The bottom line with Jeremiah 31 and Hebrews 8 and 10 is: whatever the proper specific interpretation of each word, it's simply unthinkable in covenant terms, and in Jewish terms, that the supreme covenant that God would make with His people on the basis of the Messiah's death and resurrection would have as part of its "greatness" the exclusion of children who had always previously been able to participate in the covenant community and be regarded as joint heirs of the promises. The superiority is not found in a restructured list of requirements for membership in the covenant, but rather in greater outpouring of the Spirit guaranteeing a faithful covenant body (as a whole) forever. The New Covenant community will be kept pure and richly filled with regenerate children not by means of delaying baptism and excluding children, but by full inclusion, application of the covenant sign, and faithful discipling of children in the Lord. This is all because of the greatness of the grace He has poured out on us by His Spirit on the basis of the cross and resurrection of Christ.

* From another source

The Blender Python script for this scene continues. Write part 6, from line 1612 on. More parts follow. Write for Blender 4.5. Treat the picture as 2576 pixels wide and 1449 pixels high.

Objection 7: Paedobaptism leads logically to paedocommunion.

Answer: Maybe. But intramural debate about paedocommunion among Reformed paedobaptists is focused not on basic covenant theology which includes infant children of believers as covenant members, but is focused on the specific instructions given in the scriptures concerning the nature of observance of the sacrament of the Table. The issue of whether very young children were able to participate in various aspects of the original Passover and subsequent Passover celebrations is also hotly debated. I have not studied enough on the subject to be sure of an answer for myself, but I am confident in going wherever the covenant theology laid out above leads, so long as it squares with the whole of Scripture.

Objection 8: Paedobaptism encourages or logically entails the dangerous idea of "presumptive regeneration."

Answer: I would say that it doesn't lead to "presumptive regeneration" in the sense of assuming that every covenant child who is baptized will definitely be saved without exception; rather, it is an expression of a confidence that God has promised to be God to our children, in His taking initiative to give them the promises they must take hold of by faith, and by ordinarily working graciously through faithful parents who raise their children in the fear and admonition of the Lord, to make them our true spiritual successors in the covenant.